┌──

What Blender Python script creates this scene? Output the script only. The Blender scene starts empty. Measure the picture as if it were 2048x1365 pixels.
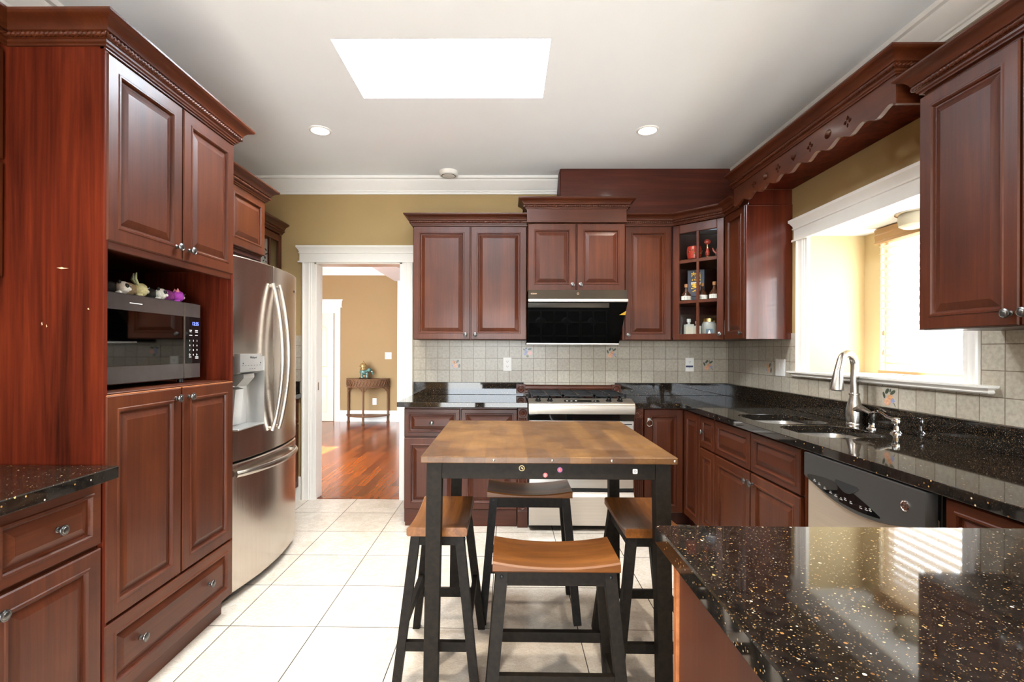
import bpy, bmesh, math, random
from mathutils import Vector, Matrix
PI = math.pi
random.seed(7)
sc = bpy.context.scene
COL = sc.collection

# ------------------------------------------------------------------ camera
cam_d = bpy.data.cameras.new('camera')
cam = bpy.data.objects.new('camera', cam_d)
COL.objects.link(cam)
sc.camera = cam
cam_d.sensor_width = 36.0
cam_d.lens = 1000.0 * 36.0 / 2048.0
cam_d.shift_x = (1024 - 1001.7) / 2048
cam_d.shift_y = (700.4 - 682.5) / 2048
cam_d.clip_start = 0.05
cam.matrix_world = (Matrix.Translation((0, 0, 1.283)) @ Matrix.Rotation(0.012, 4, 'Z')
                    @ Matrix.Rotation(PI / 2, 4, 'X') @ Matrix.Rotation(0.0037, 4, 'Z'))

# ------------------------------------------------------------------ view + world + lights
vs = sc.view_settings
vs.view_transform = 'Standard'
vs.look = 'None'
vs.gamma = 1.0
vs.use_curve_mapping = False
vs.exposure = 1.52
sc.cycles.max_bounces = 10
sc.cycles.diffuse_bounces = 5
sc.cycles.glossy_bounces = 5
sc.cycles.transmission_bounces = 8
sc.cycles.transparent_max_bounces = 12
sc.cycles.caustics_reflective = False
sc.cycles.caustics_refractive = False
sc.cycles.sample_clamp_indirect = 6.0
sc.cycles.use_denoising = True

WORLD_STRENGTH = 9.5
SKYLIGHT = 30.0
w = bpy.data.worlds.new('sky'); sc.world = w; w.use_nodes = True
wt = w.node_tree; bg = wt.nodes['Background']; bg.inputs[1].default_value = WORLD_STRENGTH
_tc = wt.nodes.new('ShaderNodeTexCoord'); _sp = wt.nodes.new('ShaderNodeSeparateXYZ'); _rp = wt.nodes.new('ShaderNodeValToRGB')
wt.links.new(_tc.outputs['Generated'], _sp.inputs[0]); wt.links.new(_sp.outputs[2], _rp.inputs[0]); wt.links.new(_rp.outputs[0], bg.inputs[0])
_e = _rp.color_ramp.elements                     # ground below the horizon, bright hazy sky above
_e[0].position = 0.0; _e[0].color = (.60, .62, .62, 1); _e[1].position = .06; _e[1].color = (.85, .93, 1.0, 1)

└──

● **What the exercise asks**: Go through the listing above and write it out again exactly, dropping the pictures.

● **Answer in full**:
What Blender Python script creates this scene? Output the script only. The Blender scene starts empty. Measure the picture as if it were 2048x1365 pixels.
import bpy, bmesh, math, random
from mathutils import Vector, Matrix
PI = math.pi
random.seed(7)
sc = bpy.context.scene
COL = sc.collection

# ------------------------------------------------------------------ camera
cam_d = bpy.data.cameras.new('camera')
cam = bpy.data.objects.new('camera', cam_d)
COL.objects.link(cam)
sc.camera = cam
cam_d.sensor_width = 36.0
cam_d.lens = 1000.0 * 36.0 / 2048.0
cam_d.shift_x = (1024 - 1001.7) / 2048
cam_d.shift_y = (700.4 - 682.5) / 2048
cam_d.clip_start = 0.05
cam.matrix_world = (Matrix.Translation((0, 0, 1.283)) @ Matrix.Rotation(0.012, 4, 'Z')
                    @ Matrix.Rotation(PI / 2, 4, 'X') @ Matrix.Rotation(0.0037, 4, 'Z'))

# ------------------------------------------------------------------ view + world + lights
vs = sc.view_settings
vs.view_transform = 'Standard'
vs.look = 'None'
vs.gamma = 1.0
vs.use_curve_mapping = False
vs.exposure = 1.52
sc.cycles.max_bounces = 10
sc.cycles.diffuse_bounces = 5
sc.cycles.glossy_bounces = 5
sc.cycles.transmission_bounces = 8
sc.cycles.transparent_max_bounces = 12
sc.cycles.caustics_reflective = False
sc.cycles.caustics_refractive = False
sc.cycles.sample_clamp_indirect = 6.0
sc.cycles.use_denoising = True

WORLD_STRENGTH = 9.5
SKYLIGHT = 30.0
w = bpy.data.worlds.new('sky'); sc.world = w; w.use_nodes = True
wt = w.node_tree; bg = wt.nodes['Background']; bg.inputs[1].default_value = WORLD_STRENGTH
_tc = wt.nodes.new('ShaderNodeTexCoord'); _sp = wt.nodes.new('ShaderNodeSeparateXYZ'); _rp = wt.nodes.new('ShaderNodeValToRGB')
wt.links.new(_tc.outputs['Generated'], _sp.inputs[0]); wt.links.new(_sp.outputs[2], _rp.inputs[0]); wt.links.new(_rp.outputs[0], bg.inputs[0])
_e = _rp.color_ramp.elements                     # ground below the horizon, bright hazy sky above
_e[0].position = 0.0; _e[0].color = (.60, .62, .62, 1); _e[1].position = .06; _e[1].color = (.85, .93, 1.0, 1)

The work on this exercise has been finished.